--- start of Material ---

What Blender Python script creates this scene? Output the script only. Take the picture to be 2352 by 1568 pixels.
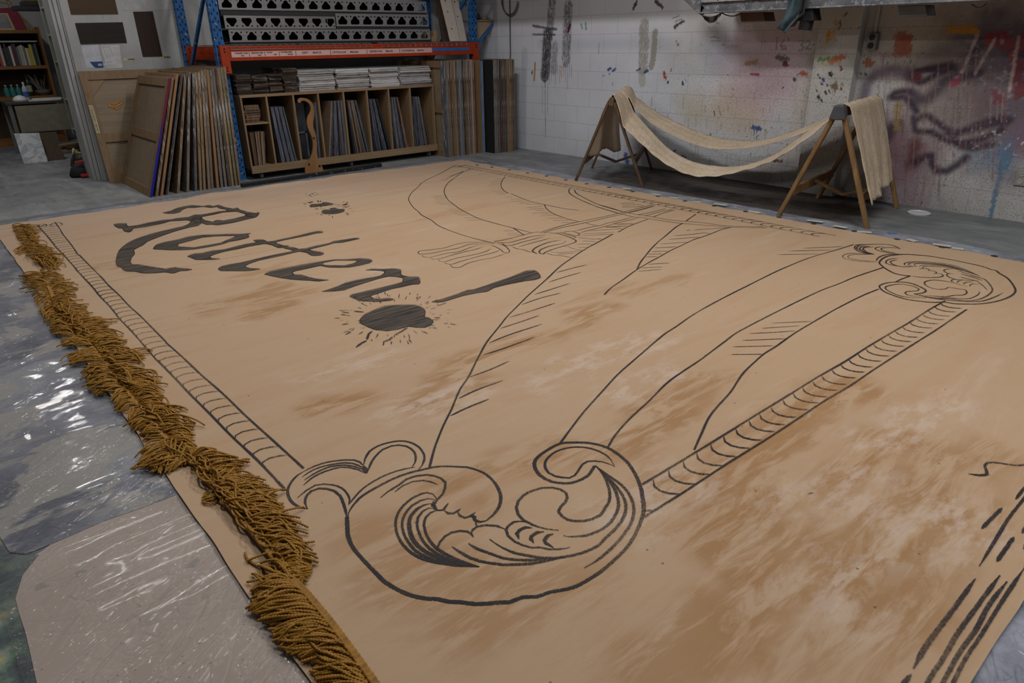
import bpy, bmesh, math, random
import numpy as np
from mathutils import Vector, Matrix, geometry

for o in list(bpy.data.objects): bpy.data.objects.remove(o)
SC = bpy.context.scene
COL = SC.collection
random.seed(7); RNG = np.random.default_rng(7)

# ------------------------------------------------------------------ camera
CH = 1.355                                   # eye height (m)
FPX = 1577.16; PCX, PCY = 1176.0, 784.0      # focal length in pixels, image centre
PITCH, ROLL, YAW = map(math.radians, (23.56506, -0.89440, 49.58638))
_c, _s = math.cos(PITCH), math.sin(PITCH)
FW = Vector((math.cos(YAW)*_c, math.sin(YAW)*_c, -_s))
_rt = Vector((math.sin(YAW), -math.cos(YAW), 0)); _up = _rt.cross(FW)
RT = math.cos(ROLL)*_rt + math.sin(ROLL)*_up
UP = -math.sin(ROLL)*_rt + math.cos(ROLL)*_up
cam = bpy.data.cameras.new('camera'); camo = bpy.data.objects.new('camera', cam)
COL.objects.link(camo); SC.camera = camo
camo.matrix_world = Matrix(((RT.x,UP.x,-FW.x,0),(RT.y,UP.y,-FW.y,0),(RT.z,UP.z,-FW.z,CH),(0,0,0,1)))
cam.sensor_width = 36; cam.lens = FPX/2352*36; cam.clip_start = .05; cam.clip_end = 60

# ------------------------------------------------------------------ world, lights, exposure
W = bpy.data.worlds.new('world'); SC.world = W; W.use_nodes = True
W.node_tree.nodes['Background'].inputs[0].default_value = (.80,.88,1,1)
W.node_tree.nodes['Background'].inputs[1].default_value = .072
def tube_light(loc, sx, sy, power, col=(1,.975,.955), aim=None):
    l = bpy.data.lights.new('ceiling_tube_light', 'AREA'); l.shape = 'RECTANGLE'; l.size = sx; l.size_y = sy
    l.energy = power; l.color = col
    o = bpy.data.objects.new('ceiling_tube_light', l); COL.objects.link(o); o.location = loc
    if aim is not None:
        o.rotation_euler = (Vector(aim)-Vector(loc)).to_track_quat('-Z','Y').to_euler()
    return o
LIGHTS = [((3.3,5.0,3.75),.2,1.5,78),((3.7,1.2,3.75),.2,1.5,66),((.9,3.0,3.75),.2,1.5,46),
          ((2.6,-1.0,3.75),.2,1.5,62),((.9,7.1,3.75),1.5,.2,34),((.8,10.6,3.4),.2,1.2,26)]
for loc,sx,sy,p in LIGHTS: tube_light(loc,sx,sy,p)
SC.view_settings.view_transform = 'Standard'; SC.view_settings.look = 'None'
SC.view_settings.exposure = 0.0; SC.view_settings.gamma = 1; SC.view_settings.use_curve_mapping = False
SC.cycles.transparent_max_bounces = 24

# ------------------------------------------------------------------ pixel -> place
def ray(px,py): px=float(px); py=float(py); return (px-PCX)/FPX*RT - (py-PCY)/FPX*UP + FW
def FL(px,py,z=0.0):                         # point of the level z seen at a pixel
    d = ray(px,py); t = (z-CH)/d.z; return Vector((d.x*t,d.y*t,z))
def PX(px,py,x): d = ray(px,py); t = x/d.x; return Vector((x,d.y*t,CH+d.z*t))
def PY(px,py,y): d = ray(px,py); t = y/d.y; return Vector((d.x*t,y,CH+d.z*t))

# ------------------------------------------------------------------ objects
def link(o): COL.objects.link(o); return o
def tag(o, label=None, cat=None, group=None, kind=None):
    for k,v in (('label',label),('category',cat),('group',group),('kind',kind)):
        if v: o[k] = v
    return o
def thing(name, label, cat, loc=(0,0,0), group=None):
    return tag(link_empty(name, loc), label, cat, group)
def link_empty(name, loc):
    o = bpy.data.objects.new(name, None); o.location = loc; o.empty_display_size = .05; return link(o)
class MB:
    def __init__(s): s.v=[]; s.f=[]; s.m=[]; s.uv=[]
    def face(s, idx, m=0, uv=None): s.f.append(tuple(idx)); s.m.append(m); s.uv.append(uv)
    def poly(s, pts, m=0, uv=None):
        b=len(s.v); s.v += [tuple(p) for p in pts]; s.face(range(b,b+len(pts)),m,uv)
    def hexa(s, P, m=0):                     # 8 corners: bottom ring, top ring
        b=len(s.v); s.v += [tuple(p) for p in P]
        for q in ((3,2,1,0),(4,5,6,7),(0,1,5,4),(1,2,6,5),(2,3,7,6),(3,0,4,7)): s.face([b+i for i in q],m)
    def box(s, lo, hi, m=0, shear=(0,0), jit=0):
        x0,y0,z0 = lo; x1,y1,z1 = hi; sx,sy = shear
        P=[(x0,y0,z0),(x1,y0,z0),(x1,y1,z0),(x0,y1,z0),(x0+sx,y0+sy,z1),(x1+sx,y0+sy,z1),(x1+sx,y1+sy,z1),(x0+sx,y1+sy,z1)]
        if jit: P=[tuple(c+random.uniform(-jit,jit) for c in p) for p in P]
        s.hexa(P,m)
    def bar(s, a, b, w, h, m=0, up=(0,0,1), ch=.12):  # chamfered rectangular bar from a to b
        a,b=Vector(a),Vector(b); d=(b-a).normalized(); u=Vector(up)
        if abs(d.dot(u))>.95: u=Vector((1,0,0))
        r=d.cross(u).normalized(); u=r.cross(d)
        c=min(w,h)*ch; prof=[(-w/2+c,-h/2),(w/2-c,-h/2),(w/2,-h/2+c),(w/2,h/2-c),(w/2-c,h/2),(-w/2+c,h/2),(-w/2,h/2-c),(-w/2,-h/2+c)]
        n=len(s.v)
        for p in (a,b): s.v += [tuple(p+r*x+u*y) for x,y in prof]
        s.face([n+7-i for i in range(8)],m); s.face([n+8+i for i in range(8)],m)
        for i in range(8): j=(i+1)%8; s.face((n+i,n+j,n+8+j,n+8+i),m)
    def tube(s, pts, r, k=8, m=0, cap=True):
        pts=[Vector(p) for p in pts]; n=len(s.v); rr = r if hasattr(r,'__len__') else [r]*len(pts)
        up=Vector((0,0,1))
        for i,p in enumerate(pts):
            d=(pts[min(i+1,len(pts)-1)]-pts[max(i-1,0)]).normalized()
            a=d.cross(up) if abs(d.dot(up))<.95 else d.cross(Vector((1,0,0))); a.normalize(); b=d.cross(a)
            for j in range(k): t=2*math.pi*j/k; s.v.append(tuple(p+(a*math.cos(t)+b*math.sin(t))*rr[i]))
        for i in range(len(pts)-1):
            for j in range(k):
                j2=(j+1)%k; s.face((n+i*k+j,n+i*k+j2,n+(i+1)*k+j2,n+(i+1)*k+j),m)
        if cap: s.face([n+j for j in range(k)][::-1],m); s.face([n+(len(pts)-1)*k+j for j in range(k)],m)
    def lathe(s, c, prof, k=20, m=0):        # prof: (radius, z)
        c=Vector(c); n=len(s.v)
        for r,z in prof:
            for j in range(k): t=2*math.pi*j/k; s.v.append((c.x+r*math.cos(t),c.y+r*math.sin(t),c.z+z))
        for i in range(len(prof)-1):
            for j in range(k): j2=(j+1)%k; s.face((n+i*k+j,n+i*k+j2,n+(i+1)*k+j2,n+(i+1)*k+j),m)
        s.face([n+j for j in range(k)][::-1],m); s.face([n+(len(prof)-1)*k+j for j in range(k)],m)
    def prism(s, outline, holes, fn, t, m=0):  # 2-D outline with holes -> slab; fn(u,v,d) gives the place, d = 0..t
        loops=[[Vector((u,v,0)) for u,v in L] for L in [outline]+list(holes)]
        flat=[p for L in loops for p in L]; tri=geometry.tessellate_polygon(loops); n=len(s.v); N=len(flat)
        s.v += [tuple(fn(p.x,p.y,0)) for p in flat]+[tuple(fn(p.x,p.y,t)) for p in flat]
        for a,b,c in tri: s.face((n+a,n+b,n+c),m); s.face((n+N+c,n+N+b,n+N+a),m)
        o=0
        for L in loops:
            k=len(L)
            for i in range(k): j=(i+1)%k; s.face((n+o+i,n+o+j,n+N+o+j,n+N+o+i),m)
            o+=k
    def build(s, name, mats, parent=None, smooth=False, bevel=0):
        off = parent_world(parent) if parent else Vector((0,0,0))
        me=bpy.data.meshes.new(name); me.from_pydata([(x-off.x,y-off.y,z-off.z) for x,y,z in s.v],[],s.f)
        for mm in (mats if isinstance(mats,(list,tuple)) else [mats]): me.materials.append(mm)
        me.polygons.foreach_set('material_index', s.m)
        if any(u for u in s.uv):
            L=me.uv_layers.new(name='UVMap'); flat=[]
            for f,u in zip(s.f,s.uv): flat += [c for p in (u or [(0,0)]*len(f)) for c in p]
            L.data.foreach_set('uv',flat)
        if smooth: me.polygons.foreach_set('use_smooth',[True]*len(me.polygons))
        me.update(); o=bpy.data.objects.new(name,me); link(o)
        if not any(u for u in s.uv):
            bm=bmesh.new(); bm.from_mesh(me); bmesh.ops.recalc_face_normals(bm,faces=bm.faces); bm.to_mesh(me); bm.free()
        if bevel:
            b=o.modifiers.new('bevel','BEVEL'); b.width=bevel; b.segments=2; b.limit_method='ANGLE'
        if parent: o.parent=parent
        return o
def parent_world(p):
    v=Vector((0,0,0))
    while p is not None: v=v+Vector(p.location); p=p.parent
    return v
def ORD(i): return ['first','second','third','fourth','fifth','sixth','seventh','eighth','ninth','tenth','eleventh','twelfth','thirteenth','fourteenth','fifteenth','sixteenth','seventeenth','eighteenth','nineteenth','twentieth','twenty-first','twenty-second','twenty-third','twenty-fourth'][i]

# ------------------------------------------------------------------ materials
class NM:
    def __init__(s, name, rough=.8, spec=.3, metal=0):
        s.mat=bpy.data.materials.new(name); s.mat.use_nodes=True; s.t=s.mat.node_tree
        s.b=s.t.nodes['Principled BSDF']; s.b.inputs['Roughness'].default_value=rough
        s.b.inputs['Specular IOR Level'].default_value=spec; s.b.inputs['Metallic'].default_value=metal
    def set(s, sock, v):
        if isinstance(v, bpy.types.NodeSocket): s.t.links.new(v, sock)
        elif isinstance(v,(tuple,list)) and len(v)==3 and sock.type=='RGBA': sock.default_value=(*v,1)
        else: sock.default_value=v
    def n(s, typ, **kw):
        nd=s.t.nodes.new(typ)
        for k,v in kw.items(): setattr(nd,k,v)
        return nd
    def pos(s, scale=(1,1,1), rot=(0,0,0), src='Object'):
        tc=s.n('ShaderNodeTexCoord'); mp=s.n('ShaderNodeMapping'); s.t.links.new(tc.outputs[src],mp.inputs[0])
        mp.inputs['Scale'].default_value=scale; mp.inputs['Rotation'].default_value=rot; return mp.outputs[0]
    def apos(s, along, across, ang):   # coordinates stretched along a direction
        tc=s.n('ShaderNodeTexCoord'); mp=s.n('ShaderNodeMapping',vector_type='TEXTURE'); s.t.links.new(tc.outputs['Object'],mp.inputs[0])
        mp.inputs['Scale'].default_value=(1/along,1/across,1); mp.inputs['Rotation'].default_value=(0,0,ang); return mp.outputs[0]
    def noise(s, vec, scale=5, detail=4, rough=.55, dist=0, out=0):
        nd=s.n('ShaderNodeTexNoise'); s.set(nd.inputs['Vector'],vec); nd.inputs['Scale'].default_value=scale
        nd.inputs['Detail'].default_value=detail; nd.inputs['Roughness'].default_value=rough; nd.inputs['Distortion'].default_value=dist
        return nd.outputs[out]
    def voro(s, vec, scale=5, feature='F1', out='Distance'):
        nd=s.n('ShaderNodeTexVoronoi',feature=feature); s.set(nd.inputs['Vector'],vec); nd.inputs['Scale'].default_value=scale; return nd.outputs[out]
    def ramp(s, fac, stops, interp='LINEAR'):
        nd=s.n('ShaderNodeValToRGB'); s.set(nd.inputs[0],fac); cr=nd.color_ramp; cr.interpolation=interp
        while len(cr.elements)<len(stops): cr.elements.new(.5)
        for e,(p,c) in zip(cr.elements,stops):
            e.position=p; e.color=(*c,1) if isinstance(c,(tuple,list)) else (c,c,c,1)
        return nd.outputs[0]
    def mr(s, v, a, b, c=0, d=1):
        nd=s.n('ShaderNodeMapRange'); s.set(nd.inputs[0],v)
        for i,x in enumerate((a,b,c,d)): s.set(nd.inputs[i+1],x)
        return nd.outputs[0]
    def mix(s, fac, a, b, mode='MIX'):
        nd=s.n('ShaderNodeMix',data_type='RGBA',blend_type=mode); s.set(nd.inputs[0],fac); s.set(nd.inputs[6],a); s.set(nd.inputs[7],b); return nd.outputs[2]
    def math(s, op, a, b=0.0):
        nd=s.n('ShaderNodeMath',operation=op); s.set(nd.inputs[0],a); s.set(nd.inputs[1],b); return nd.outputs[0]
    def attr(s, name, out='Color'):
        nd=s.n('ShaderNodeAttribute',attribute_name=name); return nd.outputs[out]
    def rnd(s): return s.n('ShaderNodeObjectInfo').outputs['Random']
    def col(s, v): s.set(s.b.inputs['Base Color'],v); return s
    def rough(s, v): s.set(s.b.inputs['Roughness'],v); return s
    def bump(s, h, strength=.3, dist=.01):
        nd=s.n('ShaderNodeBump'); nd.inputs['Strength'].default_value=strength; nd.inputs['Distance'].default_value=dist
        s.set(nd.inputs['Height'],h); s.t.links.new(nd.outputs[0],s.b.inputs['Normal']); return s
def simple(name, c, rough=.7, spec=.3, metal=0, var=.15, scale=12, bump=.1):
    m=NM(name,rough,spec,metal); p=m.pos(); f=m.noise(p,scale,5)
    m.col(m.mix(m.mr(f,.3,.7),tuple(x*(1-var) for x in c),tuple(min(1,x*(1+var)) for x in c)))
    if bump: m.bump(m.noise(p,scale*6,3),bump,.004)
    return m.mat
def wood(name, a, b, axis=2, scale=1.0, rough=.6):
    m=NM(name,rough,.3); sc=[14*scale]*3; sc[axis]=1.2*scale
    p=m.pos(tuple(sc)); f=m.noise(p,1.5,6,.6,1.2); g=m.noise(m.pos(tuple(x*4 for x in sc)),1.5,3)
    m.col(m.mix(m.mr(m.math('ADD',f,m.math('MULTIPLY',g,.35)),.45,.95),a,b)); m.bump(f,.15,.004); return m.mat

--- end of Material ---

Write out exactly the lines between the start of the data and the line with "random.seed(7); RNG = np.random.default_rng(7)", including both, but none of the pictures.

What Blender Python script creates this scene? Output the script only. Take the picture to be 2352 by 1568 pixels.
import bpy, bmesh, math, random
import numpy as np
from mathutils import Vector, Matrix, geometry

for o in list(bpy.data.objects): bpy.data.objects.remove(o)
SC = bpy.context.scene
COL = SC.collection
random.seed(7); RNG = np.random.default_rng(7)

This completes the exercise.